What you will do: Repeat, exactly and completely, the material that follows. Omit the pictures.

───── Stored data

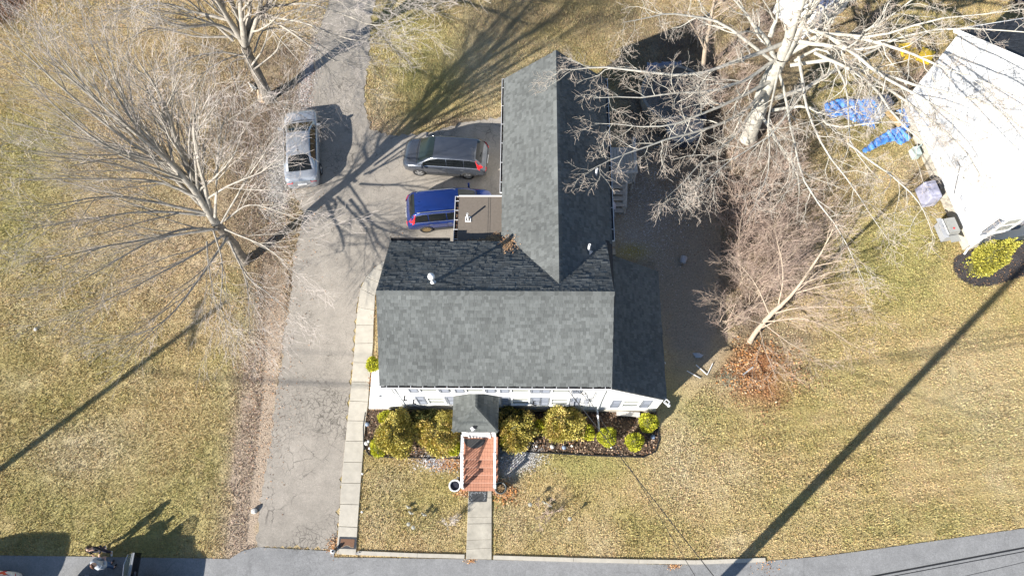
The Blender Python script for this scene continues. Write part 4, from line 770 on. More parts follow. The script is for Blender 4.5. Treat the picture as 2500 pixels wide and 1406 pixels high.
YG = [(.50, .50, .04), (.60, .54, .05), (.36, .40, .04), (.44, .46, .04)]
OG = [(.52, .43, .10), (.62, .49, .13), (.40, .36, .09), (.46, .40, .09), (.27, .26, .08)]
SHADE_G = [(.11, .12, .035), (.045, .06, .02), (.11, .10, .03)]  # dark parts of the front bushes: their shade put into the leaf colour
gy = 'yellow green globe shrubs around the front beds'
for k, (px, py, r_, h, lab) in enumerate(((945, 1022, .38, .95, 'yellow green globe shrub at the top left corner of the left front bed'), (926, 1092, .42, .85, 'yellow green globe shrub at the curved lower left end of the front bed'), (1108, 1094, .33, .8, 'small yellow green globe shrub touching the left side of the steps'),
    (1238, 1076, .34, .9, 'yellow green shrub touching the right side of the steps'), (1316, 1042, .30, 1.0, 'narrow yellow green shrub between the two big golden bushes right of the porch'), (1434, 1056, .34, .8, 'small yellow green globe shrub right of the biggest right hand bush'),
    (1482, 1066, .43, 1.1, 'yellow green globe shrub crossed by the overhead cable'), (1549, 1078, .41, 1.0, 'yellow green globe shrub in front near the right end of the bed'), (1583, 1032, .43, 1.1, 'yellow green globe shrub at the far right corner of the house'), (912, 890, .34, 1.0, 'yellow green shrub squeezed between pavement and left gable wall'))):
    evergreen(px, py, r_, h, lab, 200+k, YG, gy, n=3000, leaf=.032)
for k, (px, py, r_, ry2, h, lab, pal, tip) in enumerate(((968, 1060, .78, .95, 1.7, 'large olive green bush second from the left end of the left bed', OG, .1), (1070, 1056, .98, .92, 1.5, 'large golden brown bush in the left bed next to the steps', OG, .45), (1045, 1024, .66, .42, 1.3, 'dark shade part of the golden brown bush, added as its own bush by the wall', SHADE_G, .1), (1264, 1048, .82, .92, 1.6, 'large golden bush just right of the porch', OG, .45), (1250, 1016, .5, .34, 1.3, 'bush against the wall right of the porch, shade put into its dark green leaves', SHADE_G, .05), (1376, 1032, .90, .86, 1.7, 'large round olive and gold bush in the middle of the right bed', OG, .45))):
    evergreen(px, py, r_, h, lab, 230+k, pal, None, n=17000, leaf=.040, lump=.22, ry_=ry2, name='evergreen_bush', tip=tip)
n_root = evergreen(2386, 640, .66, 3.4, 'tall golden conifer in the mulch bed by the neighbour house corner', 240, [(.36, .33, .05), (.44, .39, .07), (.25, .25, .05)], None, n=11000, leaf=.05, lump=.14, name='golden_conifer', cone=True)
q = P(2372, 662); n_root.location = (q.x, q.y, 0)
# ------------------------------------------------------------------ neighbour's house
nroof = mat('dark_neighbour_shingle', (.055, .06, .068), .95, var=.16, scale=34, rnd=.25, spec=.15)
nh = tag(empty('neighbour_house', NA), 'tall white neighbour house with dark roof, cut by the right edge of the picture', 'house')
def np_(o): o.parent = nh; o.matrix_parent_inverse = Matrix.Translation(-NA); return o
NL = (NB-NA).length; NM = Matrix(((ND.x, NE.x, 0), (ND.y, NE.y, 0), (0, 0, 1)))
def N(a, d, z): return NA+ND*a+NE*d+Vector((0, 0, z))
ze_, zp_ = 6.15, 9.0; D_ = 13.0
b = MB(); pr = [(0, .7), (NL, .7), (NL, ze_), (NL/2, zp_), (0, ze_)]
b.add([N(a, d, z) for d in (0, D_) for a, z in pr], [(0, 1, 2, 3, 4), (9, 8, 7, 6, 5)]+[(i, 5+i, 5+(i+1) % 5, (i+1) % 5) for i in range(5)])
nwhite = mat('neighbour_siding', (.60, .61, .62), .6, var=.06, scale=1.2)
o = b.build('wall', nwhite); bb = bmesh.new(); bb.from_mesh(o.data); bmesh.ops.recalc_face_normals(bb, faces=bb.faces); bb.to_mesh(o.data); bb.free(); np_(o)
ang = math.atan2(ND.y, ND.x)
b = MB(); b.box(N(NL/2, D_/2, .34), (NL-.06, D_-.06, .74), ang); np_(b.build('foundation', concrete))
ALLTABS.clear(); TABS_PART.clear(); rb = MB()
sl_ = Vector((0, 0, zp_-ze_))+ND*(NL/2)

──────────

Response for this exercise:
The Blender Python script for this scene continues. Write part 4, from line 770 on. More parts follow. The script is for Blender 4.5. Treat the picture as 2500 pixels wide and 1406 pixels high.
YG = [(.50, .50, .04), (.60, .54, .05), (.36, .40, .04), (.44, .46, .04)]
OG = [(.52, .43, .10), (.62, .49, .13), (.40, .36, .09), (.46, .40, .09), (.27, .26, .08)]
SHADE_G = [(.11, .12, .035), (.045, .06, .02), (.11, .10, .03)]  # dark parts of the front bushes: their shade put into the leaf colour
gy = 'yellow green globe shrubs around the front beds'
for k, (px, py, r_, h, lab) in enumerate(((945, 1022, .38, .95, 'yellow green globe shrub at the top left corner of the left front bed'), (926, 1092, .42, .85, 'yellow green globe shrub at the curved lower left end of the front bed'), (1108, 1094, .33, .8, 'small yellow green globe shrub touching the left side of the steps'),
    (1238, 1076, .34, .9, 'yellow green shrub touching the right side of the steps'), (1316, 1042, .30, 1.0, 'narrow yellow green shrub between the two big golden bushes right of the porch'), (1434, 1056, .34, .8, 'small yellow green globe shrub right of the biggest right hand bush'),
    (1482, 1066, .43, 1.1, 'yellow green globe shrub crossed by the overhead cable'), (1549, 1078, .41, 1.0, 'yellow green globe shrub in front near the right end of the bed'), (1583, 1032, .43, 1.1, 'yellow green globe shrub at the far right corner of the house'), (912, 890, .34, 1.0, 'yellow green shrub squeezed between pavement and left gable wall'))):
    evergreen(px, py, r_, h, lab, 200+k, YG, gy, n=3000, leaf=.032)
for k, (px, py, r_, ry2, h, lab, pal, tip) in enumerate(((968, 1060, .78, .95, 1.7, 'large olive green bush second from the left end of the left bed', OG, .1), (1070, 1056, .98, .92, 1.5, 'large golden brown bush in the left bed next to the steps', OG, .45), (1045, 1024, .66, .42, 1.3, 'dark shade part of the golden brown bush, added as its own bush by the wall', SHADE_G, .1), (1264, 1048, .82, .92, 1.6, 'large golden bush just right of the porch', OG, .45), (1250, 1016, .5, .34, 1.3, 'bush against the wall right of the porch, shade put into its dark green leaves', SHADE_G, .05), (1376, 1032, .90, .86, 1.7, 'large round olive and gold bush in the middle of the right bed', OG, .45))):
    evergreen(px, py, r_, h, lab, 230+k, pal, None, n=17000, leaf=.040, lump=.22, ry_=ry2, name='evergreen_bush', tip=tip)
n_root = evergreen(2386, 640, .66, 3.4, 'tall golden conifer in the mulch bed by the neighbour house corner', 240, [(.36, .33, .05), (.44, .39, .07), (.25, .25, .05)], None, n=11000, leaf=.05, lump=.14, name='golden_conifer', cone=True)
q = P(2372, 662); n_root.location = (q.x, q.y, 0)
# ------------------------------------------------------------------ neighbour's house
nroof = mat('dark_neighbour_shingle', (.055, .06, .068), .95, var=.16, scale=34, rnd=.25, spec=.15)
nh = tag(empty('neighbour_house', NA), 'tall white neighbour house with dark roof, cut by the right edge of the picture', 'house')
def np_(o): o.parent = nh; o.matrix_parent_inverse = Matrix.Translation(-NA); return o
NL = (NB-NA).length; NM = Matrix(((ND.x, NE.x, 0), (ND.y, NE.y, 0), (0, 0, 1)))
def N(a, d, z): return NA+ND*a+NE*d+Vector((0, 0, z))
ze_, zp_ = 6.15, 9.0; D_ = 13.0
b = MB(); pr = [(0, .7), (NL, .7), (NL, ze_), (NL/2, zp_), (0, ze_)]
b.add([N(a, d, z) for d in (0, D_) for a, z in pr], [(0, 1, 2, 3, 4), (9, 8, 7, 6, 5)]+[(i, 5+i, 5+(i+1) % 5, (i+1) % 5) for i in range(5)])
nwhite = mat('neighbour_siding', (.60, .61, .62), .6, var=.06, scale=1.2)
o = b.build('wall', nwhite); bb = bmesh.new(); bb.from_mesh(o.data); bmesh.ops.recalc_face_normals(bb, faces=bb.faces); bb.to_mesh(o.data); bb.free(); np_(o)
ang = math.atan2(ND.y, ND.x)
b = MB(); b.box(N(NL/2, D_/2, .34), (NL-.06, D_-.06, .74), ang); np_(b.build('foundation', concrete))
ALLTABS.clear(); TABS_PART.clear(); rb = MB()
sl_ = Vector((0, 0, zp_-ze_))+ND*(NL/2)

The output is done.